Do this |
Wherever a line in the data below holds "scene", copy that line.
++++++++++
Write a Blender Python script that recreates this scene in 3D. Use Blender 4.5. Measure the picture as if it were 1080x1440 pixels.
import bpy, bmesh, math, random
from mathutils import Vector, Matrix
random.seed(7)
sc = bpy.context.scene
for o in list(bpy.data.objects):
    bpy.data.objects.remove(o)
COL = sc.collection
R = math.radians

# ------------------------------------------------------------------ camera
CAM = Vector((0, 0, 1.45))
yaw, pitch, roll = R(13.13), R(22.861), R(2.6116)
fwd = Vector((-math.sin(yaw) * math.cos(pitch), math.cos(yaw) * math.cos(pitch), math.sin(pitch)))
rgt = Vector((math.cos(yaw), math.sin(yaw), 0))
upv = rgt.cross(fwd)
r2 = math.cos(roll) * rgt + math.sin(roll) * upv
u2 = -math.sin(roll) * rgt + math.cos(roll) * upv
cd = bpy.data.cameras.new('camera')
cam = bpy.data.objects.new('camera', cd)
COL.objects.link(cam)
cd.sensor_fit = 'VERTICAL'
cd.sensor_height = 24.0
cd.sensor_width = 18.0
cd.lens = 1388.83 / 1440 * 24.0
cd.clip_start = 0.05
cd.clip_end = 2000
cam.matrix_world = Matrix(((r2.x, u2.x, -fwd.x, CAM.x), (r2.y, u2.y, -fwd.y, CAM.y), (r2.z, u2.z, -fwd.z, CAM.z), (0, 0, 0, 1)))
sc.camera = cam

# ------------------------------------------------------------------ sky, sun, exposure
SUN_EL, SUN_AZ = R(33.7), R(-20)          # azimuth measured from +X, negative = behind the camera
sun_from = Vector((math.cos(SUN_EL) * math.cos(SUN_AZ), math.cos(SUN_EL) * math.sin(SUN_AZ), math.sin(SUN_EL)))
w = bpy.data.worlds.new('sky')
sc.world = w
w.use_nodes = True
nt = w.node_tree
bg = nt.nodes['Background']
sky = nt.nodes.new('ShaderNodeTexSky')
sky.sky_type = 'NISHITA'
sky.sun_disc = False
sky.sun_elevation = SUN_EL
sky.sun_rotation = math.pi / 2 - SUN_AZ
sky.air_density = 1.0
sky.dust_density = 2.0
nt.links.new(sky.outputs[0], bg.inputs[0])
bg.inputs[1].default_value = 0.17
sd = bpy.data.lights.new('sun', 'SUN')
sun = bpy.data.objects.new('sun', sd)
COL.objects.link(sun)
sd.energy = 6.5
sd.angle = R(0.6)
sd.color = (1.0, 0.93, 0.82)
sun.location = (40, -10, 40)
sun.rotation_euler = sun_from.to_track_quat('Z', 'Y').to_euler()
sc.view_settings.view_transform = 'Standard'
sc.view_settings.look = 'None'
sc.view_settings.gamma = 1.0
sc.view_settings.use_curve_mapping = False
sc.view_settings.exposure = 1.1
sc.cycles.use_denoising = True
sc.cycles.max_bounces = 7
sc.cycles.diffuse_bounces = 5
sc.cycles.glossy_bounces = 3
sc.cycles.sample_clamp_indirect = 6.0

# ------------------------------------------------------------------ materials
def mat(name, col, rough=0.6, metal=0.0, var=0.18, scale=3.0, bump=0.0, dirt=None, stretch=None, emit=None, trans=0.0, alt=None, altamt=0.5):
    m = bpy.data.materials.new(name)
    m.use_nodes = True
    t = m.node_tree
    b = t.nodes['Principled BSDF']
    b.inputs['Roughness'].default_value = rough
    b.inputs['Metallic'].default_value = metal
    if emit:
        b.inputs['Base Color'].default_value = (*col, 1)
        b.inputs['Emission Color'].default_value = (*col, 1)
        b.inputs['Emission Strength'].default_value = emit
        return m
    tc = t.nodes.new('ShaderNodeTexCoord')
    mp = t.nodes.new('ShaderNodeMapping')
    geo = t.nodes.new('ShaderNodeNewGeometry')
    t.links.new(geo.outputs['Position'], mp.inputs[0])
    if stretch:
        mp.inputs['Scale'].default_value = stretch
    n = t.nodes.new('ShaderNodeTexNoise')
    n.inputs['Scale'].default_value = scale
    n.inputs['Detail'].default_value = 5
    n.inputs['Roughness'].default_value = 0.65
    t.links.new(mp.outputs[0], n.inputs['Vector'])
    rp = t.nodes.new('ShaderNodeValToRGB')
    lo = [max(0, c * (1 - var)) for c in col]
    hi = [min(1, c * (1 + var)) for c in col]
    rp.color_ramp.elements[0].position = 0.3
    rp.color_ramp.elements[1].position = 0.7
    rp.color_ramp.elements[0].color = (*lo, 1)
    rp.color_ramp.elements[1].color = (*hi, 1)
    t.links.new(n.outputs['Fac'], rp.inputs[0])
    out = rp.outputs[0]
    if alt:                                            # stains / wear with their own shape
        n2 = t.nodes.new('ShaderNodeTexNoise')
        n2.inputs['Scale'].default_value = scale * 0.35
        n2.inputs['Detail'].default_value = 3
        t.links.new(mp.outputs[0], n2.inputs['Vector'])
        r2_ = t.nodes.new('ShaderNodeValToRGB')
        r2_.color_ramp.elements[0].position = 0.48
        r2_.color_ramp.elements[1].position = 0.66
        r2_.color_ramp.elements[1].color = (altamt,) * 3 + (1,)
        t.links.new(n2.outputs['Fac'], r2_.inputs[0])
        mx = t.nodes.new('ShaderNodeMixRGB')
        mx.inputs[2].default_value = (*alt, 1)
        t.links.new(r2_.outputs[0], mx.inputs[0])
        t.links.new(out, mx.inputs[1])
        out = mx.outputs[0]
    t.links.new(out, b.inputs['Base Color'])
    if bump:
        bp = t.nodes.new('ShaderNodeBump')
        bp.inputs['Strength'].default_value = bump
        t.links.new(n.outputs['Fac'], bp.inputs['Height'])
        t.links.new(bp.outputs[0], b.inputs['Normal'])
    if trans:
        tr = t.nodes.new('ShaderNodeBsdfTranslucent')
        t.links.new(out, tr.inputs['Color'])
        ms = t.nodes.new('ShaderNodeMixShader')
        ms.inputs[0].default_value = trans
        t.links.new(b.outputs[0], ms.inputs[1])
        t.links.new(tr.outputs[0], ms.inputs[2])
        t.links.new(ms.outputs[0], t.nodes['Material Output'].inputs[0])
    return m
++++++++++
Full answer |
Write a Blender Python script that recreates this scene in 3D. Use Blender 4.5. Measure the picture as if it were 1080x1440 pixels.
sc = bpy.context.scene